Only the lines from the one with "Model this scene" to the one with "D2 = pi / 180", both included, should be output, without any images.

<<<<

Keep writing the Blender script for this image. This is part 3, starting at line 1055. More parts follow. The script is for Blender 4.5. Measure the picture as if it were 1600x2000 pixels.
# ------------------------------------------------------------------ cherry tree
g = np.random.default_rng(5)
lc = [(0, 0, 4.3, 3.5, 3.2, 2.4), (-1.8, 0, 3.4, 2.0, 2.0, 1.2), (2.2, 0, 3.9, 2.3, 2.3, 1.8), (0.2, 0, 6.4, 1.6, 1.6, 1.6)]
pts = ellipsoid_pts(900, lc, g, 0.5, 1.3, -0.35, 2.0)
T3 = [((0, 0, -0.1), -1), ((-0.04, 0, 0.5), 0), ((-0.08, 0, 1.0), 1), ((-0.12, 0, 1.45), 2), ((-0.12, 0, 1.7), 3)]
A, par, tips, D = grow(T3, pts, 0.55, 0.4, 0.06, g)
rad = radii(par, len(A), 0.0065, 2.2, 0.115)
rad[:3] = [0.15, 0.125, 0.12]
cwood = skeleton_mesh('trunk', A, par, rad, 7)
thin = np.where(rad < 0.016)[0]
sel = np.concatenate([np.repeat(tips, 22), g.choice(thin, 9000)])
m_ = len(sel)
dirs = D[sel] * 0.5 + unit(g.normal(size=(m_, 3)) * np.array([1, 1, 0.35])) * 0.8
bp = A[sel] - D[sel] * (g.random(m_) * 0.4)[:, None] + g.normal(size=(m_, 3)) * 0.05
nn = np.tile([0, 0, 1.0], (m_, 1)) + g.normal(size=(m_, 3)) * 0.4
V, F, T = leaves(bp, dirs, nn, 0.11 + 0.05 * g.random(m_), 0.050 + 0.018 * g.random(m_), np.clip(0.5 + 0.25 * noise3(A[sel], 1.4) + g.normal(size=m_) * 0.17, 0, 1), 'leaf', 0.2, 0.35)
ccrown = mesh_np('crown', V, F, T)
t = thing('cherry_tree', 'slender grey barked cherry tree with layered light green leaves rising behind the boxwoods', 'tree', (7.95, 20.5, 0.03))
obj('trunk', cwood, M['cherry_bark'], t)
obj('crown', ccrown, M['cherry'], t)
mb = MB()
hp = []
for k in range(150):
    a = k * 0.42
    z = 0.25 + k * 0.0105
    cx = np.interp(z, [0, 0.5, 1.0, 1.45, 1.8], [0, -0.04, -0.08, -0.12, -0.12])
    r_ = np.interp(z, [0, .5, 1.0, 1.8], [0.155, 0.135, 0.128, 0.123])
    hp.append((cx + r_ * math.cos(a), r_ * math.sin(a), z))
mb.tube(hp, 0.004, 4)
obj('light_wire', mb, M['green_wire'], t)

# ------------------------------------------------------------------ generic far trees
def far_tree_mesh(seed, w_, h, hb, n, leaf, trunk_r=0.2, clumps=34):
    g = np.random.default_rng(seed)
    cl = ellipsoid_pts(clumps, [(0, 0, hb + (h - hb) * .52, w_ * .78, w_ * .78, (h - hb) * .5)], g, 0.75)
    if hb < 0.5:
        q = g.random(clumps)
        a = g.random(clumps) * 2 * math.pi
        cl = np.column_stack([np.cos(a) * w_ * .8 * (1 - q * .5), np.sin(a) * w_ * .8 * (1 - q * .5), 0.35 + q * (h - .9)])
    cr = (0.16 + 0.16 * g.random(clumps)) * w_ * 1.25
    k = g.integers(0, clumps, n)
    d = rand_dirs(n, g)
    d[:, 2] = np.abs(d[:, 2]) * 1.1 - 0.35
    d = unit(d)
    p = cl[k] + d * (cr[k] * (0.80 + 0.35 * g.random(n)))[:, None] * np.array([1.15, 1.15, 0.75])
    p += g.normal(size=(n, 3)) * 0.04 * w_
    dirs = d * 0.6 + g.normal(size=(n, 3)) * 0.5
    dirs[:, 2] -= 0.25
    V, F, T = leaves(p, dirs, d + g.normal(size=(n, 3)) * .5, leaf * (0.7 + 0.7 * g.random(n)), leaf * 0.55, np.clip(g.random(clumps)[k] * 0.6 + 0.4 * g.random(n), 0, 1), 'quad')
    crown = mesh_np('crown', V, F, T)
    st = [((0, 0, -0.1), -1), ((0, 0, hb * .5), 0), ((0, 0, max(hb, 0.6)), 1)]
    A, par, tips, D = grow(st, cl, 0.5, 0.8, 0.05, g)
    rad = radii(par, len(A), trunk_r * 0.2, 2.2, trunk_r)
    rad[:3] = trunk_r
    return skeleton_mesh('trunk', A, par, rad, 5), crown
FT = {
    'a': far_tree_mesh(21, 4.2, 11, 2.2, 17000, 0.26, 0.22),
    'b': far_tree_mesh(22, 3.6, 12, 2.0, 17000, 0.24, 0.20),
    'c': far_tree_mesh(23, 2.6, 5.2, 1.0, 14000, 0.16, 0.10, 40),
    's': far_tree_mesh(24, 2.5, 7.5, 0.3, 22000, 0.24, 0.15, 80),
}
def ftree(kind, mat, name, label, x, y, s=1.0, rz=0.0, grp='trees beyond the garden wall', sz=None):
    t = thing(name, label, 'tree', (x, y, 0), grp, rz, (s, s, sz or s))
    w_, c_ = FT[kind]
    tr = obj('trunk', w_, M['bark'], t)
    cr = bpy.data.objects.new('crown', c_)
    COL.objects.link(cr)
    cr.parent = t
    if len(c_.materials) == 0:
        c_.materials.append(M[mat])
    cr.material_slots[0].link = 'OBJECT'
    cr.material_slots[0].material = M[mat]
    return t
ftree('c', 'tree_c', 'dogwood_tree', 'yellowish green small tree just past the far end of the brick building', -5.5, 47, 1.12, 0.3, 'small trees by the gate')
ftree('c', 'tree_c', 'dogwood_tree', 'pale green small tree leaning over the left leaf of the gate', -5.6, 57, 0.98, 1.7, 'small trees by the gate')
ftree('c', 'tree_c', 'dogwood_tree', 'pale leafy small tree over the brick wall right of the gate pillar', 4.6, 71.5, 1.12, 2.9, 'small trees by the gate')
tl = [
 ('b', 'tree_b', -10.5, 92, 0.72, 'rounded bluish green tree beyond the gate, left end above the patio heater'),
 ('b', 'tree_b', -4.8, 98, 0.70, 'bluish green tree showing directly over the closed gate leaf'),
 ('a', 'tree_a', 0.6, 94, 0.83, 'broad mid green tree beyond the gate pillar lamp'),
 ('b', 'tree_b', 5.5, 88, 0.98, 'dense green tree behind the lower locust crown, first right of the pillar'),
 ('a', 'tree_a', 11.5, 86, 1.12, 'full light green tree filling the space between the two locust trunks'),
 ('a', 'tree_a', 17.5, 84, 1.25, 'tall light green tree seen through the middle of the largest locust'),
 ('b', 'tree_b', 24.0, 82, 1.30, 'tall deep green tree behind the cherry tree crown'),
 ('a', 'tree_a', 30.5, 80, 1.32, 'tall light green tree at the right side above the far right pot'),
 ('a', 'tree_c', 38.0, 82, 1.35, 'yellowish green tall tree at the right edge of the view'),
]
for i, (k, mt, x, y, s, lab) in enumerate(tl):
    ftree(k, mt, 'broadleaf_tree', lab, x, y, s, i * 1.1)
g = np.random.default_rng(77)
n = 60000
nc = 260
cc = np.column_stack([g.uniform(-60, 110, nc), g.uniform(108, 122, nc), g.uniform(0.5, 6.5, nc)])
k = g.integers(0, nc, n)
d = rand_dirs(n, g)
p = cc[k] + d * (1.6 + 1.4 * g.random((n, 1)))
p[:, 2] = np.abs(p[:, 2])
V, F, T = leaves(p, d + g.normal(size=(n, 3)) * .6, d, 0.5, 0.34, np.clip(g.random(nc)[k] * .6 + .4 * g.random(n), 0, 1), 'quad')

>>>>
<<<<

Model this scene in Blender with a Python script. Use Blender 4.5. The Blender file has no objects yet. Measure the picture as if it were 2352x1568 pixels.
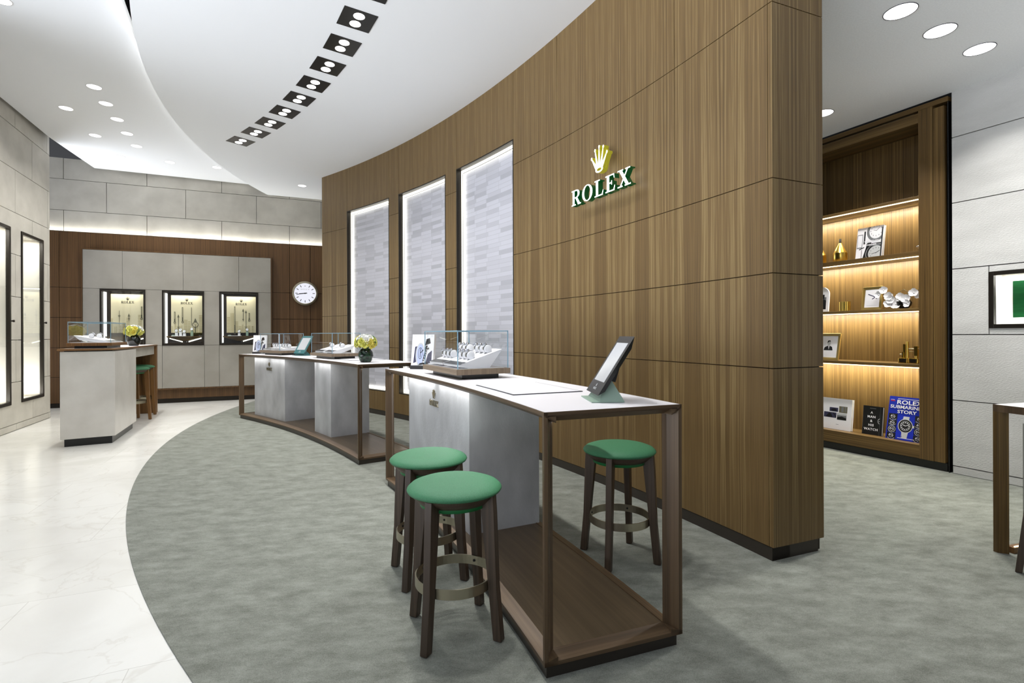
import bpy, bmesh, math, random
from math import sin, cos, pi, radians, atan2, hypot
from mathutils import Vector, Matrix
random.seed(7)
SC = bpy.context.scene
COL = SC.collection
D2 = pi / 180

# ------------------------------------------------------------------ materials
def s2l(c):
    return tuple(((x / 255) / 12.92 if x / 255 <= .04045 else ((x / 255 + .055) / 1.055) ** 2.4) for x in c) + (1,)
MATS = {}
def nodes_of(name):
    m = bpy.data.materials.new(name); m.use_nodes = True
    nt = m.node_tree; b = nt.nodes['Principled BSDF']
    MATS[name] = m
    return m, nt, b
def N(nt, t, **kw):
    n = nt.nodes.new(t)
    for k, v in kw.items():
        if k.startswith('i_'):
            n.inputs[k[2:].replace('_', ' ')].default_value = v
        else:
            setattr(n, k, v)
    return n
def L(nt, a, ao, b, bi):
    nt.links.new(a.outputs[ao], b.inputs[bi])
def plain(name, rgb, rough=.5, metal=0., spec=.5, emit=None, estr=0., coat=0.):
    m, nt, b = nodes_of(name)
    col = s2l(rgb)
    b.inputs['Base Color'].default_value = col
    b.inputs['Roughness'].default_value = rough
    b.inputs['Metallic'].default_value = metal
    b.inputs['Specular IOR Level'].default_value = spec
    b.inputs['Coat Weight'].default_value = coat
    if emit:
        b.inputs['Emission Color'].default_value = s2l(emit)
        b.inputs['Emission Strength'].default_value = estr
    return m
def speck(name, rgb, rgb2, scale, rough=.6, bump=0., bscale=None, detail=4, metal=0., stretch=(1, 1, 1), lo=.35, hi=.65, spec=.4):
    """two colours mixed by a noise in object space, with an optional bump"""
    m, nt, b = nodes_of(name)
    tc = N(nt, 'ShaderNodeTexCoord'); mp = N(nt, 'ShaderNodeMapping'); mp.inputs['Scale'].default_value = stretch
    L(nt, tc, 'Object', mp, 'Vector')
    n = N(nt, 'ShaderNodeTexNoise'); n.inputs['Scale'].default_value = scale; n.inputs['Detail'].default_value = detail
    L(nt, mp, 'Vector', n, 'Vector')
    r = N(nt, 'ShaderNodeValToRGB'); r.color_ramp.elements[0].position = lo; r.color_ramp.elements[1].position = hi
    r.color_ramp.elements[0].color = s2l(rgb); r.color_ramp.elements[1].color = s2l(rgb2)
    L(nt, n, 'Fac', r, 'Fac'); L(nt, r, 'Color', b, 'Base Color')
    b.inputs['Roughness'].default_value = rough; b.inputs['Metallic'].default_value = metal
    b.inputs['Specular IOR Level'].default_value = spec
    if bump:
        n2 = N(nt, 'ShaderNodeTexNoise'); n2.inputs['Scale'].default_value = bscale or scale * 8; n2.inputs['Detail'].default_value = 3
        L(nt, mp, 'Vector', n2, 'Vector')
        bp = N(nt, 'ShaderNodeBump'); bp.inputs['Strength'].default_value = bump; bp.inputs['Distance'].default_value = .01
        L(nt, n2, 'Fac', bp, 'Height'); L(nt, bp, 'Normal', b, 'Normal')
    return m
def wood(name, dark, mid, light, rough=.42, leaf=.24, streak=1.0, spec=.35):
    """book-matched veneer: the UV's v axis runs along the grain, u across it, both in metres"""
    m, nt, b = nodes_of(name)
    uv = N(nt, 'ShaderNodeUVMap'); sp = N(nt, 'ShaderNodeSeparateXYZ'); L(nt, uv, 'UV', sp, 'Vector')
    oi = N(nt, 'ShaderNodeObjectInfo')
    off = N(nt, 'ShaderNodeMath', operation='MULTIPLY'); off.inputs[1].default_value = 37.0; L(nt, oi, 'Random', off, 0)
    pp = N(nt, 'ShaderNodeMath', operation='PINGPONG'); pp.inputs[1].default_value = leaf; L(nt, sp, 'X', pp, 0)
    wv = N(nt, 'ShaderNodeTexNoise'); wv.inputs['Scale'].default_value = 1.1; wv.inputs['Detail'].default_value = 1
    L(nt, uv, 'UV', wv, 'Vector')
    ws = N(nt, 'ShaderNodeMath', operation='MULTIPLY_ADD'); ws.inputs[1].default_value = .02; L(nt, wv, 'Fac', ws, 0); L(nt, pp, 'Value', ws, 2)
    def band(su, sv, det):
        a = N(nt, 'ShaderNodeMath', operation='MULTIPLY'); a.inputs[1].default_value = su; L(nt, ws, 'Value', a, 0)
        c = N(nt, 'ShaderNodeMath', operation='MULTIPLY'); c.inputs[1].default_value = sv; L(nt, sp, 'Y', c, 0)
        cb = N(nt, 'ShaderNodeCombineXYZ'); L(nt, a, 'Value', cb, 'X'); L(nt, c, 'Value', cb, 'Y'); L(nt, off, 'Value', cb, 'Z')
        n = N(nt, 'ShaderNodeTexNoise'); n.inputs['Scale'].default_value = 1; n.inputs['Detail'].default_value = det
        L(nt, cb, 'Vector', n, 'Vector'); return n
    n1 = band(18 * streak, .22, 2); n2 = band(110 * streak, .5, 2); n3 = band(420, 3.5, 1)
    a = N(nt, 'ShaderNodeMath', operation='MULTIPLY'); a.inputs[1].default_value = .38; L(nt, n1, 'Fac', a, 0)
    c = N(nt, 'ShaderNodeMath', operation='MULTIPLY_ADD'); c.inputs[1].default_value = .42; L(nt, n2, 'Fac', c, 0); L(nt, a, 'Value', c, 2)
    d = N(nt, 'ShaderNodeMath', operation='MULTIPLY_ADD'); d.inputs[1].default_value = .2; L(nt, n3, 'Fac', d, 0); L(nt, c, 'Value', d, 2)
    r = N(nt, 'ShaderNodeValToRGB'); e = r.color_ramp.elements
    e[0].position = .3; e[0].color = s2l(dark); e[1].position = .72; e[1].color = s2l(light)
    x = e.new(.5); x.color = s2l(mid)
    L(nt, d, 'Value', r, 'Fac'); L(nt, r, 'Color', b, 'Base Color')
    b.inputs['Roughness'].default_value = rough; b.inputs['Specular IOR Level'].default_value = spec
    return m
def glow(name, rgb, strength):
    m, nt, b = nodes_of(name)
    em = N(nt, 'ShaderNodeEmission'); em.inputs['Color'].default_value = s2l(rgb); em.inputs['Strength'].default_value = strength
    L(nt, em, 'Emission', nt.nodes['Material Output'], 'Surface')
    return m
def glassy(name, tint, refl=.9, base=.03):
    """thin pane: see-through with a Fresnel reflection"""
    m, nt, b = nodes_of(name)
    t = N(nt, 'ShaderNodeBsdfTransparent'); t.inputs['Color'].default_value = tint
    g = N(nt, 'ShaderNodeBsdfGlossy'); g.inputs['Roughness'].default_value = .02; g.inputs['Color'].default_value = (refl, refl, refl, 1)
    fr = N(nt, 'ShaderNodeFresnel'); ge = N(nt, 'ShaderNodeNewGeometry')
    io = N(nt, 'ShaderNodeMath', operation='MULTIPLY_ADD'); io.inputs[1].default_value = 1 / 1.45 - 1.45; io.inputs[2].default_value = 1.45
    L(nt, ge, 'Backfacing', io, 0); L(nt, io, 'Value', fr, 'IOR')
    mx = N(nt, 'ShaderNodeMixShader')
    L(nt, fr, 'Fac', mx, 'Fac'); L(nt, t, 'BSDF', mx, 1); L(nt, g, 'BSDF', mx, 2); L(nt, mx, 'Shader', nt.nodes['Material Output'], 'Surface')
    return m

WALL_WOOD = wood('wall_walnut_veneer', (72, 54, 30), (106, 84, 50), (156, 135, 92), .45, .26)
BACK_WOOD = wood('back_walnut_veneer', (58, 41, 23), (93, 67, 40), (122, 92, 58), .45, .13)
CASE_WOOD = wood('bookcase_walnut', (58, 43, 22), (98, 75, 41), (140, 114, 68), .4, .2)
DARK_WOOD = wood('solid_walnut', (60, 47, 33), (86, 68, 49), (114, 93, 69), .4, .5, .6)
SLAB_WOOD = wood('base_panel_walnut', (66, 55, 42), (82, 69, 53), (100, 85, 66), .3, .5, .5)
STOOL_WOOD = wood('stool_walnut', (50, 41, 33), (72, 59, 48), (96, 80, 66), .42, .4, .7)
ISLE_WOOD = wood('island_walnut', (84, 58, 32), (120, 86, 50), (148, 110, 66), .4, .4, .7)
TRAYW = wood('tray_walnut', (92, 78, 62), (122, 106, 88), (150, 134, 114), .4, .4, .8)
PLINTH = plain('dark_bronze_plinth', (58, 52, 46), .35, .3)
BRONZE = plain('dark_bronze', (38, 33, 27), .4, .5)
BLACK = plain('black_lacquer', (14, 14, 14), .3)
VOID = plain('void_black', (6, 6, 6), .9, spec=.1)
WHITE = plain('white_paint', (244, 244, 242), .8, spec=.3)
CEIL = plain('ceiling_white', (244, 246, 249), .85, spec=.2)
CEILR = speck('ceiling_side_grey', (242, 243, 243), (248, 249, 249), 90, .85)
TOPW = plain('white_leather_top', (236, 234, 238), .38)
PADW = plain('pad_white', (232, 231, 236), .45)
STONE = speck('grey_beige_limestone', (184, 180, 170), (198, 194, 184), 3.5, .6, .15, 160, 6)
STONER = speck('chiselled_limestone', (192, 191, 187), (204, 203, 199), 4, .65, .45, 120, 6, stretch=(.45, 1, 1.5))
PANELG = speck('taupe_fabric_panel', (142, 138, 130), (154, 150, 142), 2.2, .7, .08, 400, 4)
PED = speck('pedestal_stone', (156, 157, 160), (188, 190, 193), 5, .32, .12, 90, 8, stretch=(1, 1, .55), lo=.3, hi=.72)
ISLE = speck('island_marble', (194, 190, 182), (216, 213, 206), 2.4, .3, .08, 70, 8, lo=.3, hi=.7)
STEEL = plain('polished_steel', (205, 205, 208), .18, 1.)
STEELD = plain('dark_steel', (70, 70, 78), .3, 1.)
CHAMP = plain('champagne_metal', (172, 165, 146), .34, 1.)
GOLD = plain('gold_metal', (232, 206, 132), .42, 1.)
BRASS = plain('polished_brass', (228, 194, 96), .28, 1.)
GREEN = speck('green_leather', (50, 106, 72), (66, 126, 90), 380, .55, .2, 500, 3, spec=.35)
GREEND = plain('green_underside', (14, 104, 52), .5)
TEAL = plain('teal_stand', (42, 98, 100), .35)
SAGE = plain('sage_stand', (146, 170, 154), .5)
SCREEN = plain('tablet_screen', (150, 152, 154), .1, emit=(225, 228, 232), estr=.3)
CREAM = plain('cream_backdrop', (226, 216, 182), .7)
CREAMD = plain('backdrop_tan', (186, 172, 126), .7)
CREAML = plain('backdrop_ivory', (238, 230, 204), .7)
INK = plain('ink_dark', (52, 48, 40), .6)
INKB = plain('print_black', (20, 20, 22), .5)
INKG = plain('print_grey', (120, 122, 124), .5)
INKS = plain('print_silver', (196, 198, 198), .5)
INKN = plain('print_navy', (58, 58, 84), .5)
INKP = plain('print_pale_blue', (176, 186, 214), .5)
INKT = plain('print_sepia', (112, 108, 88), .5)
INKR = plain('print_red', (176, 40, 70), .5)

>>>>

▸ **Result of the task**
Model this scene in Blender with a Python script. Use Blender 4.5. The Blender file has no objects yet. Measure the picture as if it were 2352x1568 pixels.
import bpy, bmesh, math, random
from math import sin, cos, pi, radians, atan2, hypot
from mathutils import Vector, Matrix
random.seed(7)
SC = bpy.context.scene
COL = SC.collection
D2 = pi / 180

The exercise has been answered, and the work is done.